§ Prompt: Copy exactly the block of lines between the one containing "grain = mixc(math_('MULTIPLY_ADD', A_c, .5, .35, True), g1, g2)" and the one containing "A_f, .25), True)", inclusive.

§ Material provided:
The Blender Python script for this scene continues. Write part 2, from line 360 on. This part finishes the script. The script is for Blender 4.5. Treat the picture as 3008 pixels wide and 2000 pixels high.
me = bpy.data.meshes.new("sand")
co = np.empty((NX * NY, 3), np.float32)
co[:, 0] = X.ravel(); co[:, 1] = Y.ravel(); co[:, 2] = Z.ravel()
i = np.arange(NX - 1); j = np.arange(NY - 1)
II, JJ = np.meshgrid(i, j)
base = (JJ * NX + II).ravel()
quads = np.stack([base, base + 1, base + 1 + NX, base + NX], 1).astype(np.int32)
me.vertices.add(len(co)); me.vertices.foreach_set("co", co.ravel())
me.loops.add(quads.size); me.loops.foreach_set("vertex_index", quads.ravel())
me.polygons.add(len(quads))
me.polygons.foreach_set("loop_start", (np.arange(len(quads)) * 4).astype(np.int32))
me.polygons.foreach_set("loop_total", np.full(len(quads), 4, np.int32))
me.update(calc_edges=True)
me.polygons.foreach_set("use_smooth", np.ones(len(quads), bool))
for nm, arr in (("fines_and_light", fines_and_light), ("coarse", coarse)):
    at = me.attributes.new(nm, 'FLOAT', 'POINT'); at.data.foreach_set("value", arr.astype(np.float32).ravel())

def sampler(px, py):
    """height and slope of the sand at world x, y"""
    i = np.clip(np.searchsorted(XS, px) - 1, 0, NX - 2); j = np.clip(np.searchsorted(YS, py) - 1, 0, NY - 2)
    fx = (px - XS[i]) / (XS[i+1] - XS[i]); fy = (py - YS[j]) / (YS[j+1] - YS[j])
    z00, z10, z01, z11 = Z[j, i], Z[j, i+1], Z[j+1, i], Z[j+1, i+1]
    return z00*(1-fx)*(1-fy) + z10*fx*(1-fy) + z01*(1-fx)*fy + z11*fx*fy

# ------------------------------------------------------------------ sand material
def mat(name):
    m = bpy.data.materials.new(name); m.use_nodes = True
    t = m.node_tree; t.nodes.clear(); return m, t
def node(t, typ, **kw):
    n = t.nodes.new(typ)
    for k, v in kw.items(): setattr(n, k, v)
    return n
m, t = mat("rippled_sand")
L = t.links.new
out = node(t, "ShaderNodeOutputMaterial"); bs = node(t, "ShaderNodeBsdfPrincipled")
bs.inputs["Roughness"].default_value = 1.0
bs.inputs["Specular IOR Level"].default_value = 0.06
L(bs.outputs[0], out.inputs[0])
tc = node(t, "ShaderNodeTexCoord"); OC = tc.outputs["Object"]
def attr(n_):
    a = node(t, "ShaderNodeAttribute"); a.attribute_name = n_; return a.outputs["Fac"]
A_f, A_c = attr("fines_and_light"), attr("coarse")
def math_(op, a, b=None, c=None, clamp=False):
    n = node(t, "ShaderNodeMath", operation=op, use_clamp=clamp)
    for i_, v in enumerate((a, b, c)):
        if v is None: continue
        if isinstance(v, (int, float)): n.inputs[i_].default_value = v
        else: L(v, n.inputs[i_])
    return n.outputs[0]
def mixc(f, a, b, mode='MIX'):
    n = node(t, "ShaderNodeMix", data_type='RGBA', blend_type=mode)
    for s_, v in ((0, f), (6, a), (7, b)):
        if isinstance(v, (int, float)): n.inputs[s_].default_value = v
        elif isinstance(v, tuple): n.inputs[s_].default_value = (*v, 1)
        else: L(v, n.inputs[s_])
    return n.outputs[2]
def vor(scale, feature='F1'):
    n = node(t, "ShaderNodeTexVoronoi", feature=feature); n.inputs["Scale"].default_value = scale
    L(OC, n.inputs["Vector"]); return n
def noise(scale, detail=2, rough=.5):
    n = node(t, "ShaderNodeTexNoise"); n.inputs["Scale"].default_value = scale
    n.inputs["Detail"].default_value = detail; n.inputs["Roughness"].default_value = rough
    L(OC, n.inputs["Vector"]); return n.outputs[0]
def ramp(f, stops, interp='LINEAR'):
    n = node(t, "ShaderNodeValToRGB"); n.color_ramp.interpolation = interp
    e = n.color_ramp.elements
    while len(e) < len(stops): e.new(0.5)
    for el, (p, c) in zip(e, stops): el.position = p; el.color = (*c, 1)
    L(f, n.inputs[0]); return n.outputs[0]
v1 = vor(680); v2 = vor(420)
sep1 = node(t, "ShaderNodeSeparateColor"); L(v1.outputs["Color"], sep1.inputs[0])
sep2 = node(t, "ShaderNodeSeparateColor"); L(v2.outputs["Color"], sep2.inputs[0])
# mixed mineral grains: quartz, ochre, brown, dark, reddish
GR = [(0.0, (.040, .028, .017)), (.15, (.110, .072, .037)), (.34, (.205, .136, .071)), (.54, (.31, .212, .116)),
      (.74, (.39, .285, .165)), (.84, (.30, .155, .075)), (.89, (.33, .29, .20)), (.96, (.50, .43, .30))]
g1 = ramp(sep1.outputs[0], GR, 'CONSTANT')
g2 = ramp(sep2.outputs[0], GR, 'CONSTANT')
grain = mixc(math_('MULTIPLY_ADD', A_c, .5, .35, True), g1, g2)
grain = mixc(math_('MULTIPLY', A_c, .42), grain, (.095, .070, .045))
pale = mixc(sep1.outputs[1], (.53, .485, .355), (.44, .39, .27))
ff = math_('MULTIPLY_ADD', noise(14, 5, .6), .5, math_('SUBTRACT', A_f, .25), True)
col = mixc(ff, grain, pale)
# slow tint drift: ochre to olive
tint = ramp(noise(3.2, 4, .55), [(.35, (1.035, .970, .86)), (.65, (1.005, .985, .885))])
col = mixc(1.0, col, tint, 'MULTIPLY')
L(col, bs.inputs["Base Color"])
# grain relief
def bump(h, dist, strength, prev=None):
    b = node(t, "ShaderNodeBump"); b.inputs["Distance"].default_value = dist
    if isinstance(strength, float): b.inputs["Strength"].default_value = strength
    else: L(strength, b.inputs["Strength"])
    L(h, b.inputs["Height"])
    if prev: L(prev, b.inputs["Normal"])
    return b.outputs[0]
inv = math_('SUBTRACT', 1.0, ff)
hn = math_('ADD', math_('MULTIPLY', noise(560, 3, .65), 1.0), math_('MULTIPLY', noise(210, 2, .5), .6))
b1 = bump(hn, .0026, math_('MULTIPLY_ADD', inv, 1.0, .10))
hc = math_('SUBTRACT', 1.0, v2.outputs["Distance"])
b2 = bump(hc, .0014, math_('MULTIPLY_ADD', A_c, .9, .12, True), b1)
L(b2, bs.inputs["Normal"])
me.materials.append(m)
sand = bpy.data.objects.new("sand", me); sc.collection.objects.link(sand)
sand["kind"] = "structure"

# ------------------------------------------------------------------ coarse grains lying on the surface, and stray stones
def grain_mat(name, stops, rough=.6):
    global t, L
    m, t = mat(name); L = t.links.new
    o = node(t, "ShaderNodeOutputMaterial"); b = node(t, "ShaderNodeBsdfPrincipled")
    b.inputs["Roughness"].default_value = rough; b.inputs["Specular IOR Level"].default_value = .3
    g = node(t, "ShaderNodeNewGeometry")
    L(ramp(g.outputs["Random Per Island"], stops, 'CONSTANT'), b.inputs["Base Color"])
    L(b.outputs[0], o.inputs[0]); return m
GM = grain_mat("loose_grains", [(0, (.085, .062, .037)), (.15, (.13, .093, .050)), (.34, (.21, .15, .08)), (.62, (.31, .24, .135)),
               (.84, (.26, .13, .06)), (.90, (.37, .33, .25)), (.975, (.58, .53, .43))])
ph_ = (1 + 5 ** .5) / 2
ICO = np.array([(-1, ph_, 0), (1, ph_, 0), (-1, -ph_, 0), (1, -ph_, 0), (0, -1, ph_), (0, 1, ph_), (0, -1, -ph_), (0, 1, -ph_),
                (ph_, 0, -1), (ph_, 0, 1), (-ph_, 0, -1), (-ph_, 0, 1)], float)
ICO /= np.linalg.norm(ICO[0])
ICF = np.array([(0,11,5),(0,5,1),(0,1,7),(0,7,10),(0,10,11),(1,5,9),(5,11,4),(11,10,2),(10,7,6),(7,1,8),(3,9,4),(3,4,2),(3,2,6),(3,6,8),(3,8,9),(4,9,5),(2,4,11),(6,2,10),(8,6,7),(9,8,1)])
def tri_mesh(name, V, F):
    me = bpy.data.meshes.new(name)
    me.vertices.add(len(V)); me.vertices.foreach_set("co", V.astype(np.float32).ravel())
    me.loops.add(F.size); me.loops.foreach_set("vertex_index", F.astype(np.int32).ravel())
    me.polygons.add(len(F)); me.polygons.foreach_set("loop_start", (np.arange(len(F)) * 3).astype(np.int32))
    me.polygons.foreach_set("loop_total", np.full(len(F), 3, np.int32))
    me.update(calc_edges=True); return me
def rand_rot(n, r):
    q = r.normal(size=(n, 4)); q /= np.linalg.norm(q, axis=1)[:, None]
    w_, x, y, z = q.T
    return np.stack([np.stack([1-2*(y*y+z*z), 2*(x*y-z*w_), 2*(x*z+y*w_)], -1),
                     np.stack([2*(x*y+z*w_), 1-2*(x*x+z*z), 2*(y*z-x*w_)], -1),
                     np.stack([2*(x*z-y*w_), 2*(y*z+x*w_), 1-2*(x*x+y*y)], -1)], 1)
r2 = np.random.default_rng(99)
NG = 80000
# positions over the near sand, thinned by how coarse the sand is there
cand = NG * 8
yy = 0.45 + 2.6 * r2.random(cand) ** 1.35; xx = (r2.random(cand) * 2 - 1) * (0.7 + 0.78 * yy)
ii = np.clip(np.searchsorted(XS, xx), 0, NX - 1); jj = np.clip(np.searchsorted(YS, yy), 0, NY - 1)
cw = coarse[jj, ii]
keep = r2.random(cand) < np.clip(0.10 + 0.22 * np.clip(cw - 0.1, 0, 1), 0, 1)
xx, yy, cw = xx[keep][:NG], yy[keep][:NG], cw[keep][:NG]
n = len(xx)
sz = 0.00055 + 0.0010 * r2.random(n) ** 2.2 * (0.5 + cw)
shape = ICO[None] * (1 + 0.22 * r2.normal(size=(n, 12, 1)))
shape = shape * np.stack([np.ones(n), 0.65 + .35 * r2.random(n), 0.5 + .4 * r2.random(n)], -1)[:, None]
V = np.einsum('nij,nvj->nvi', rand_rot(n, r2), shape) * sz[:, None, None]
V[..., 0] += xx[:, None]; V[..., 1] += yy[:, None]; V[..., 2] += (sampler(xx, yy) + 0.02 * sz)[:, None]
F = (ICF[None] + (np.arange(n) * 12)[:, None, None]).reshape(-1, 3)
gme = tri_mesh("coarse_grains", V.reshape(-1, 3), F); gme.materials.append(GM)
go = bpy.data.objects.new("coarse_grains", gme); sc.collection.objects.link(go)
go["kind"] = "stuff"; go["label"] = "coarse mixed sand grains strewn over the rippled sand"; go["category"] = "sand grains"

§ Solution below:
grain = mixc(math_('MULTIPLY_ADD', A_c, .5, .35, True), g1, g2)
grain = mixc(math_('MULTIPLY', A_c, .42), grain, (.095, .070, .045))
pale = mixc(sep1.outputs[1], (.53, .485, .355), (.44, .39, .27))
ff = math_('MULTIPLY_ADD', noise(14, 5, .6), .5, math_('SUBTRACT', A_f, .25), True)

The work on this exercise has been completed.